Unpacking War Ecologies in the Korean DMZ
Prof. Eleana Kim (UC-Irvine)
Tuesday, Oct 14, 5–6pm (reception to follow)
Cole 100
Link to NIU calendar event
In this talk, anthropologist Eleana Kim (University of California, Irvine) discusses her fieldwork in the Korean Demilitarized Zone, which has often been referred to as the “most heavily militarized border in the world.” The unresolved war between the two Koreas has been ongoing since the formal end of the Korean War in 1953. For more than 70 years, the zone has been a de facto protected area, off limits to human habitation, and is now celebrated as a site of rare biodiversity. This talk complicates the conventional narrative about the DMZ that frequently frames its nature as an unexpected outcome of war and discusses what we can learn from a closer look at its actually existing ecologies and the people who study them. Rather than the symbolic narrative of an accidental sanctuary, Kim shows instead the importance of recognizing its “nature" as materially and ecologically vulnerable to the effects of militarization, capitalism, and climate change.
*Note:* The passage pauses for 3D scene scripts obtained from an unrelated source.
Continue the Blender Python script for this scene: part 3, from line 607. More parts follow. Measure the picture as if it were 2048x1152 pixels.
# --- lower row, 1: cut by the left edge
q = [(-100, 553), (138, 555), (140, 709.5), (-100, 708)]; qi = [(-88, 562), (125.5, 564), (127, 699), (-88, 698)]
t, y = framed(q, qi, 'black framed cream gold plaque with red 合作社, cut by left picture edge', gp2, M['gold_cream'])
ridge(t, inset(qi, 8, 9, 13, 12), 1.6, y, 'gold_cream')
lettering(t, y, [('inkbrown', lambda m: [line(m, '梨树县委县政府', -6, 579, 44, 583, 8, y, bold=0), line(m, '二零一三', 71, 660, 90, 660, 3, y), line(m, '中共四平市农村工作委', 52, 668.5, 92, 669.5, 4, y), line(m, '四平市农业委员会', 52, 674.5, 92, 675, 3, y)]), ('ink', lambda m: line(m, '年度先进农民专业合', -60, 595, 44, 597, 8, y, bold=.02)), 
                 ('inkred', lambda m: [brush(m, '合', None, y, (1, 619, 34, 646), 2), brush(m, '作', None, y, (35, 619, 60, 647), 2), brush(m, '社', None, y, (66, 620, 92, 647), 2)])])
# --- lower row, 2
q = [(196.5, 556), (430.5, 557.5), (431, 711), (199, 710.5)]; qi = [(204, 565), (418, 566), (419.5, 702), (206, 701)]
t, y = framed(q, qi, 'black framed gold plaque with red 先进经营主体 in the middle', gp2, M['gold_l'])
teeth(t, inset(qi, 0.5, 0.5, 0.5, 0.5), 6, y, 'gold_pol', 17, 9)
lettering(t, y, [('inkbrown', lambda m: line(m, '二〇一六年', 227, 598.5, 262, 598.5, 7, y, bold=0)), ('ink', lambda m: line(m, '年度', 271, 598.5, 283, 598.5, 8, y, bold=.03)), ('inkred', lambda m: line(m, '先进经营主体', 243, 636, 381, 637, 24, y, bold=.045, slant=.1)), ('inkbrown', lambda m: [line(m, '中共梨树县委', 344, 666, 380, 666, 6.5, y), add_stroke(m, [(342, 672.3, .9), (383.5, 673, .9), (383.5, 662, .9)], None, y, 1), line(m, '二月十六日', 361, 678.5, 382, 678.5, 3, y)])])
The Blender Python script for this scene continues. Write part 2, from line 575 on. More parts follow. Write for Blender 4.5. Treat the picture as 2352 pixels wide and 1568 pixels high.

Eleana Kim is a sociocultural anthropologist and Professor of Anthropology and Asian American Studies at University of California, Irvine. She specializes in kinship, human/nonhuman ecologies, migration, and the senses, with a regional focus on contemporary South Korea. She is the author of two award-winning books, Adopted Territory: Transnational Korean Adoption and the Politics of Belonging (2010) and Making Peace with Nature: Ecological Encounters Along the Korean DMZ (2022), both of which were published by Duke University Press. She is also the co-editor, with environmental historians David Fedman and Albert Park, of Forces of Nature: New Perspectives on Korean Environments (Cornell University Press, 2023). She teaches courses on anthropological theory, kinship, migration, transnational Korea, and the senses.